WRITTEN TASK – Search the material for the string "part" and copy each line where it occurs.

--- start INPUT ROWS ---

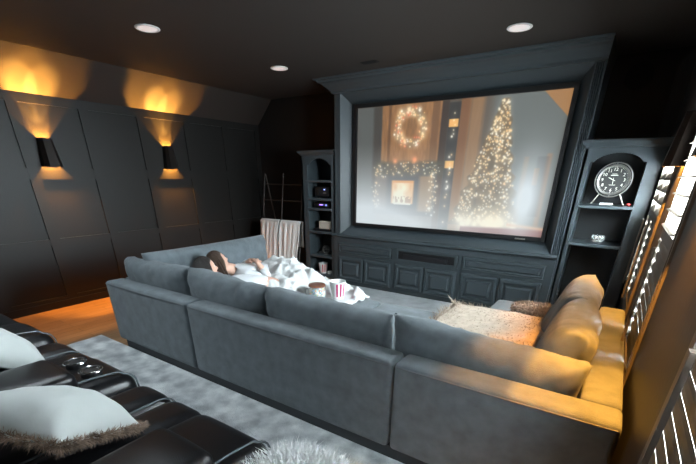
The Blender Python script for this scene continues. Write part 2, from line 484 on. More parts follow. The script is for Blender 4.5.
# ------------------------------------------------------------------ media wall
FY = 5.09
mw = thing('media_wall_surround', 'slate painted built-in surround framing the projection screen', 'built-in', (-2.04, FY, 0))
def L_(mb, name, m, par, org, smooth=False):
    mb.v = [(x-org[0], y-org[1], z-org[2]) for x, y, z in mb.v]
    return mb.build(name, m, par, smooth)
MO = (-2.04, FY, 0)
ox0, ox1, oz0, oz1 = -3.54, -.54, .776, 2.60     # front opening
ix0, ix1, iz0, iz1, IY = -3.43, -.645, .895, 2.485, 5.235
sp = MB()
Vs = [(ox0, FY, oz0), (ox1, FY, oz0), (ox1, FY, oz1), (ox0, FY, oz1), (ix0, IY, iz0), (ix1, IY, iz0), (ix1, IY, iz1), (ix0, IY, iz1)]
k = .03
Vb = [(ox0, YB, oz0), (ox1, YB, oz0), (ox1, YB, oz1), (ox0, YB, oz1)]
sp.add(Vs + Vb, [(0,1,5,4), (1,2,6,5), (2,3,7,6), (3,0,4,7), (4,5,6,7), (0,8,9,1), (1,9,10,2), (2,10,11,3), (3,11,8,0), (8,11,10,9)])
L_(sp, 'splayed_reveal', 'cab', mw, MO)
L_(MB().box(-3.64, -3.54, FY, YB-.001, 0, 2.76-.001, .004), 'left_pilaster', 'cab', mw, MO)
L_(MB().box(-3.54, -.54, FY, FY+.2, 2.60, 2.759), 'header', 'cab', mw, MO)
# fluted pilaster on the right
pil = MB(); px0, px1 = -.54, -.44
pts = [(px0, YB-.001), (px0, FY)]
nf = 4
for q in range(nf):
    c0 = px0+.012+q*(px1-px0-.024)/nf; c1 = px0+.012+(q+1)*(px1-px0-.024)/nf
    pts += [(c0+.002, FY)]
    for a in range(1, 6): 
        th = PI*a/6; pts.append(((c0+c1)/2 - math.cos(th)*(c1-c0-.004)/2, FY + .016*math.sin(th)))
    pts += [(c1-.002, FY)]
pts += [(px1, FY), (px1, YB-.001)]
pil.prism(pts, 2, .78, 2.60)
pil.box(px0, px1, FY-.006, YB-.001, 0, .78); pil.box(px0, px1, FY-.006, YB-.001, 2.60, 2.759)
L_(pil, 'fluted_pilaster', 'cab', mw, MO)
# crown moulding: steps growing towards the ceiling
cr = MB()
prof = [(0, 2.60), (-.03, 2.605), (-.035, 2.63), (-.07, 2.66), (-.125, 2.70), (-.165, 2.715), (-.17, 2.735), (-.205, 2.74), (-.21, 2.758)]
def crown_run(mb, prof, xl, xr, y, zref=0):
    n = len(prof); base = len(mb.v)
    for side in (0, 1):
        for d, z in prof:
            mb.v.append((xl+d if side == 0 else xr-d*.12, y+d, z))
    b2 = len(mb.v)
    for i in range(n-1):
        mb.f.append((base+i, base+n+i, base+n+i+1, base+i+1))
    for side, xx in ((0, xl), (1, xr)):          # returns
        s0 = len(mb.v)
        for d, z in prof: mb.v.append((xx+d if side == 0 else xx-d*.12, YB-.001, z))
        for i in range(n-1):
            o_ = base + side*n
            mb.f.append((o_+i, o_+i+1, s0+i+1, s0+i))
crown_run(cr, prof, -3.64, -.44, FY)
cr.box(-3.64, -.44, FY, YB-.002, 2.745, 2.7585)
L_(cr, 'crown_moulding', 'cab', mw, MO)

# ------------------------------------------------------------------ projection screen with the picture it shows
SX0, SX1, SZ0, SZ1, SY = -3.327, -.690, .945, 2.425, 5.215
scr = thing('projection_screen', 'large black framed screen showing a Christmas tree and fireplace', 'projection screen', (-2.01, SY, .9))
bz = MB(); bw = .045
for b in ((SX0-bw, SX1+bw, SZ1, SZ1+bw), (SX0-bw, SX1+bw, SZ0-bw, SZ0), (SX0-bw, SX0, SZ0, SZ1), (SX1, SX1+bw, SZ0, SZ1)):
    bz.box(b[0], b[1], SY-.035, SY+.018, b[2], b[3])
L_(bz, 'bezel', 'bezel', scr, (-2.01, SY, .9))
L_(MB().box(-.98, -.86, SY-.040, SY-.034, SZ0-.040, SZ0-.022), 'badge_plate', 'silver', scr, (-2.01, SY, .9))
NX, NZ = 400, 225
uu, vv = np.meshgrid((np.arange(NX)+.5)/NX, (np.arange(NZ)+.5)/NZ)      # v from the top
def uvof(X, Z): return (X-SX0)/(SX1-SX0), (SZ1-Z)/(SZ1-SZ0)
ASP = (SX1-SX0)/(SZ1-SZ0)
def vnoise(u, v, f, seed):
    r = np.random.RandomState(seed); g = r.rand(int(f*2)+4, int(f*2)+4)
    x = (u*f) % (g.shape[1]-2); y = (v*f) % (g.shape[0]-2)
    xi, yi = x.astype(int), y.astype(int); xf, yf = x-xi, y-yi
    xf = xf*xf*(3-2*xf); yf = yf*yf*(3-2*yf)
    return g[yi,xi]*(1-xf)*(1-yf)+g[yi,xi+1]*xf*(1-yf)+g[yi+1,xi]*(1-xf)*yf+g[yi+1,xi+1]*xf*yf
def paint(img, mask, col):
    mask = np.clip(mask, 0, 1)[..., None]; return img*(1-mask) + np.array(col)*mask
def box_m(u0, u1, v0, v1, s=.008):
    return np.clip((uu-u0)/s+.5,0,1)*np.clip((u1-uu)/s+.5,0,1)*np.clip((vv-v0)/s+.5,0,1)*np.clip((v1-vv)/s+.5,0,1)
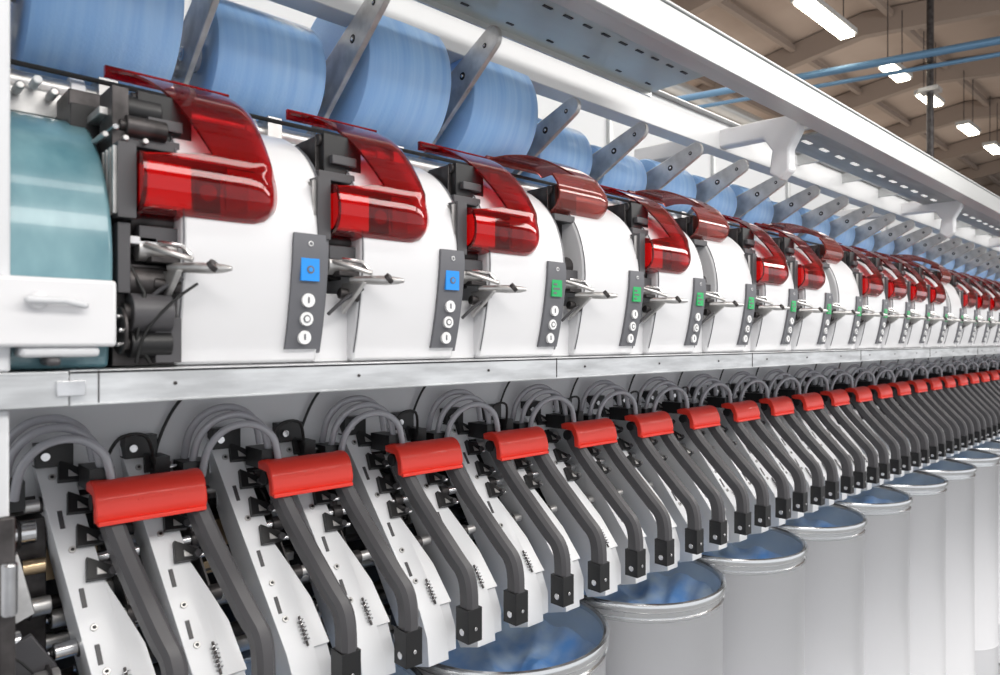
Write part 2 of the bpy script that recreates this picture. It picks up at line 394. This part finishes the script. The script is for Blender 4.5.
# ---------------------------------------------------------------- drafting units
SL=Vector((.052,-.5455,-.838)).normalized()
NO=Vector((0,-.838,.5455))
def draft_mesh():
    b=MB(); 
    sk=lambda h: (-.19-h)*.135
    for o in (0,.128):
        x=-.108+o
        poly=[(1.345,-.175),(1.325,-.185),(1.10,-.53),(1.085,-.58),(1.09,-.64),(1.15,-.66),(1.18,-.60),(1.27,-.42),(1.375,-.235)]
        b.prism(poly,x-.029,x+.021,'whitebar',skew=sk)
        def P(t,off=0,ds=0):
            d=1.325+(1.10-1.325)*t; h=-.185+(-.53+.185)*t
            return Vector((x+ds+sk(h),d,h))+NO*off
        X=Vector((1,0,0))
        # tapering gusset that widens the arm toward its lower end
        q0=P(.50,-.014,.018); q1=P(.66,-.014,.036); q2=P(.80,-.014,.050); q3=P(1.0,-.014,.052); q4=P(1.0,-.014,.018)
        b.plate([q0,q1,q2,q3,q4],NO*.0125,'whitebar')
        b.prism([(1.11,-.525),(1.095,-.58),(1.10,-.63),(1.13,-.64),(1.15,-.56)],x+.020,x+.050,'whitebar',skew=sk)
        for t in (.10,.40,.70,.86):
            p=P(t,-.001,-.010); b.cyl(p,p+NO*.004,.0055,'armmetal',12); b.cyl(p,p+NO*.005,.0028,'black',10)
        for t in (.24,.55,.76):
            p=P(t,-.001,-.016)
            b.plate([p,p+X*.007,p+X*.007+SL*.03,p+SL*.03],NO*.0022,'dgrey')
        # spring with bolt lying along the arm
        p=P(.88,.005,.012); b.tube([p+SL*(.0012*k)+X*(.006*math.cos(k*1.1))+NO*(.006*math.sin(k*1.1)) for k in range(34)],.0014,'steel',5)
        b.cyl(p-SL*.006,p+SL*.046,.0022,'darkm',8)
        for t in (.08,.215,.35,.485):
            p=P(t,.001,.002)
            b.plate([p-SL*.016,p+SL*.020-X*.006,p+SL*.022+X*.030,p+SL*.006+X*.034],NO*.012,'black')
            q=p+SL*.009+X*.010
            b.plate([q-SL*.006,q+SL*.006-X*.002,q+SL*.007+X*.012],NO*.014,'armmetal')
            b.cyl(p+X*.030+SL*.014,p+X*.030+SL*.014+NO*.018,.006,'dgrey',12)
            b.cyl(p+X*.02+SL*.014,p+X*.05+SL*.014,.004,'steel',10)
            b.box(p[0]+.022,p[0]+.045,p[1]+.015,p[1]+.05,p[2]-.022,p[2]-.004,'dgrey')
        p=P(.0,.0,-.005); b.box(p[0]-.022,p[0]+.03,p[1]-.022,p[1]+.01,p[2]-.018,p[2]+.020,'black')
        b.cyl((p[0]-.01,p[1]-.022,p[2]),(p[0]-.01,p[1]-.03,p[2]),.007,'steel',12)
        for t,m in ((.18,'armmetal'),(.42,'steel'),(.66,'armmetal')):
            a=P(t,-.035,.03); b.cyl((a[0]-.004,a[1],a[2]),(a[0]+.06,a[1],a[2]),.010,m,14); b.cyl((a[0]+.015,a[1],a[2]),(a[0]+.035,a[1],a[2]),.014,'darkm',14)
        b.prism([(1.36,-.26),(1.30,-.30),(1.17,-.52),(1.2,-.6),(1.4,-.45)],x+.052,x+.056,'darkm',skew=sk)
    for o in (0,.130):
        t0=-.060+o; t1=-.010+o
        path=[(t0,1.215,-.250),(t0+.003,1.203,-.272),(t0+.014,1.163,-.330),(t0+.038,1.080,-.430),(t1-.002,1.058,-.460),(t1+.0,1.048,-.490),(t1,1.046,-.53)]
        b.sweep(crom(path,3),.030,.036,'dgrey')
        b.box(t1-.018,t1+.018,1.028,1.066,-.592,-.526,'black'); b.cyl((t1-.02,1.046,-.572),(t1+.02,1.046,-.572),.007,'steel',14)
        b.cyl((t1,1.027,-.565),(t1,1.025,-.565),.004,'steel',10)
        b.cyl((t0-.02,1.215,-.25),(t0+.02,1.215,-.25),.013,'black',14)
    return b.mesh('drafting_arms')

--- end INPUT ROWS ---

SOLUTION TO THIS TASK –
The Blender Python script for this scene continues. Write part 2, from line 484 on. More parts follow. The script is for Blender 4.5.
Write part 2 of the bpy script that recreates this picture. It picks up at line 394. This part finishes the script. The script is for Blender 4.5.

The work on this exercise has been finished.